There’s a tendency now to play fast and loose with the term “pulp”, as if it were just another word for “lowbrow”. Yet, it more specifically applies to the magazines, popular in the first half of the 20th century, that published a wide range of fiction stories—romance, adventure, sci-fi, crime, horror etc—on pages made from cheap, wood pulp. They were preceded by the 19th-century “penny dreadfuls”, and succeeded by the early market of paperback novels, frequently sold to commuters in train stations.
And while they featured some of the greatest writers of their time (Isaac Asimov, Edgar Rice Burroughs, and Ray Bradbury amongst many), they were also deliberately ephemeral. The pulp pages were quick to crumble. Readers would consume these stories voraciously, then move immediately on to the next. “The pulps were usually written in spare language, sometimes without narrative coherence or character development,” Dinitia Smith writes in the New York Times. “But the stories moved fast, and they were a guilty pleasure, easy to hide under the mattress.” Most of this, too, would apply to Fool Me Once, which can’t be hidden under a mattress, but can be consumed in private, at home, either secretly or as a proud, ironic bit of “trash TV”.
While I would argue these kinds of populist crime shows do fulfil a role once occupied by the pulp fiction detective stories and their dark, violent shocks, it’s quite miserably emblematic that this work is now being done by glossy productions and large corporations. There’s a very modern sort of dissonance here: Fool Me Once is clearly a pricey affair, where every house is an orgy of aspirational living and Dame Joanna Lumley turns up as Joe’s meddlesome mother. Yet, this show is exactly as disposable as the old, pulp fictions. No one will talk about it in a month’s time, and it’s at risk of being stripped from the service, without warning, and obliterated into nothingness.
While the luridness of pulp fiction often reflected conservative anxieties, and so inevitably contained a lot of horrific racism and misogyny, the very opposite could be true, too. Its position slightly outside of the cultural mainstream allowed for some more subversive, often queer, writing to sneak in—especially, as Miss Rosen points out in Huck, in the mid-century, when small publishers would help disseminate radical, leftist ideas through the sale of cheap paperbacks.

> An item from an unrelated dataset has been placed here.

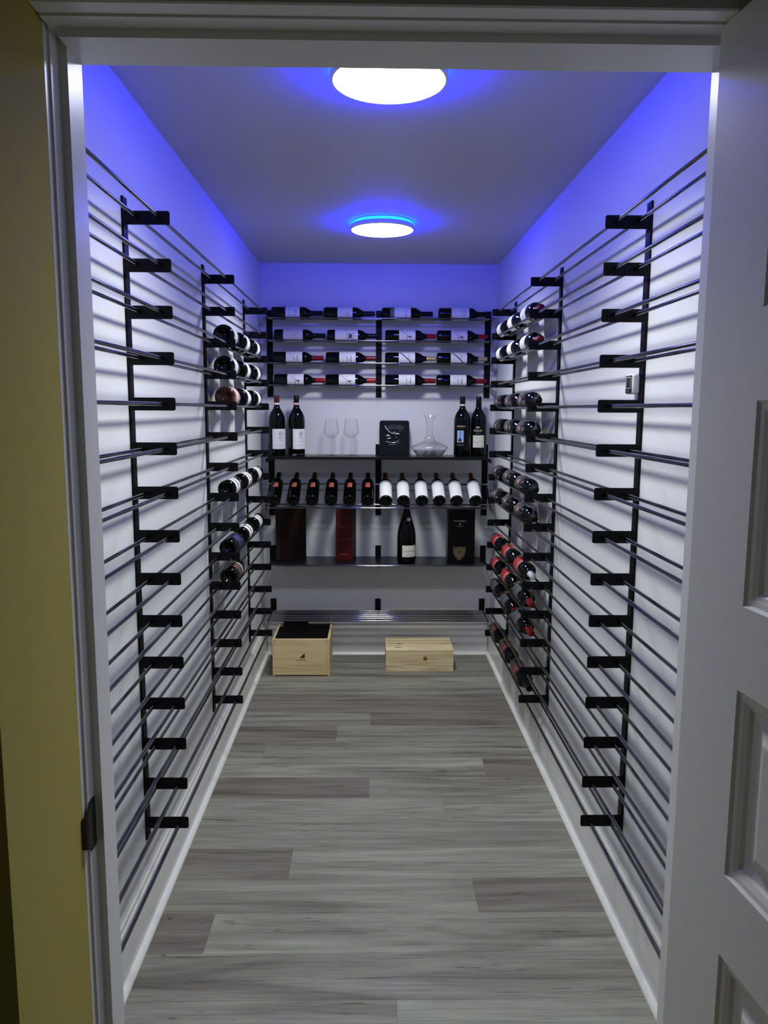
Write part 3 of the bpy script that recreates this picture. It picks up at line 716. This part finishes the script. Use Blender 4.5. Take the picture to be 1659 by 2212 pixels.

In Fool Me Once, all you’ll find is a mainstream author and streaming service clumsily attempting prestige topicality. It’s revealed early on that Maya is quite probably a war criminal—a thoughtless, ridiculous way to present a “complicated protagonist” with zero moral resolution. There’s also an attempt to co-opt the recent trend of “eat the rich” narratives, with no acknowledgement that absolutely everyone in this series lives in a gigantic house. Fool Me Once thrills are cheap in the distasteful sense, but at least they’re only temporary.